On 2014-06-30 by (mod) - condensation problems in the bath vent ducts


Uninsulated ducts and ducts that drain back down towards a vent fan indeed are likely to give problems with condensation, frost, ice, and leaks back into the interior.

I don't like to route vents straight up for the same run-back problem.

An optimal design is a vent exhaust that is well insulated, uses solid metal ductwork (best flow), and slopes down towards an exit vent in a soffit or gable end wall.

Let's start by asking if the bath layout offers any alternative routes: a fan blowing out through a side wall, for example.

As for type of contractor, a general contractor or even a handyman can do the work BUT the risk is that the person doesn't understand the issues or does sloppy work that gives leak trouble later on. Hiring a buiding ventilation expert for such a small job is a difficult prospect: the expert loses money on a small job so either doesn't want it or charges a stunning premium, or takes annoying shortcuts to make the job profitable. You may be forced to become informed about good venting design and then ride herd on the worker to see that the system is installed as you want.
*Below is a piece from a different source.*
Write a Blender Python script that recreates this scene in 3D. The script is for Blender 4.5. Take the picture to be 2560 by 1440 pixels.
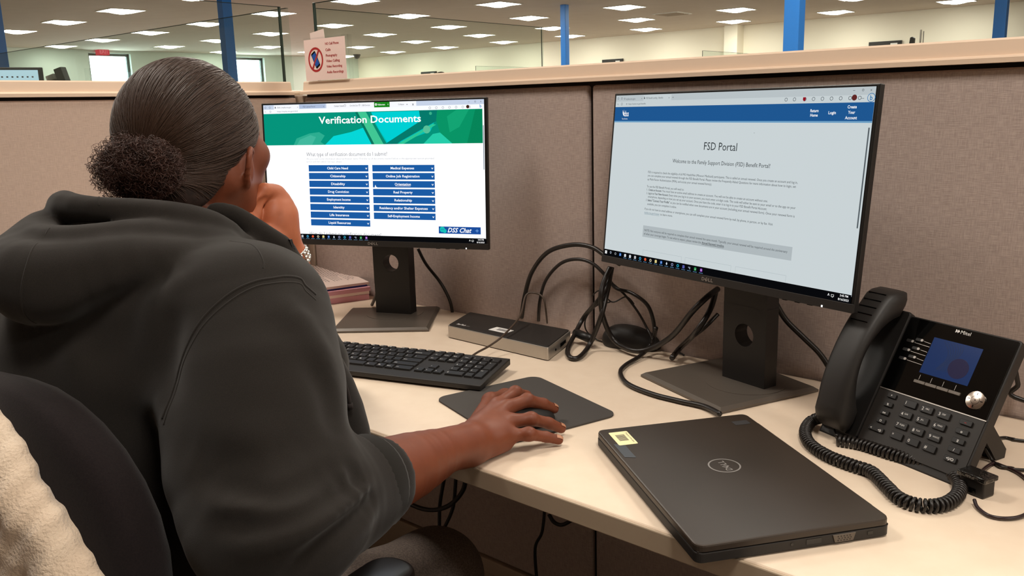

Meanwhile don't start an expensive tear-up project before you're confident that the new design is a good one.

On 2014-06-17 by Pat

We have flexible (not white plastic) ducts (uninsulated)that run up and out between cathedral ceiing and roof through the side, in the bathroom.

We live in N. IL. and had a severe cold spell this winter; home is original and constructed 13 years ago. Two vents, for shower and toilet run this way, about a 15 ft run. Near the exit on one vent, we have had leaking on ceiling after the polar vortex winter this year, paint peeling off, runs about one foot from the wall inward, and also along line where ceiling meets wall.

Also faint water stain about 5 ft in (pooling)?

may have had before this winter; and now first year we noticed water dripping from fan above toilet. Only happens in extreme cold. Can't get to ductwork in attic due to cathedral ceiling. What is the best way to fix?

1. Reroute straight up through roof (getting new roof soon due to hail damage, can easily access during reroofing).

2. Tear up ceiling in bath, leave in place, but redo flex duct and insulate?

3. Access ductwork from roof by tearing off a number of plywood? I think this could be several 4x8 panels...

4. Other suggestion?

Also, what kind of contractor do I hire to do this work? Thanks!!!!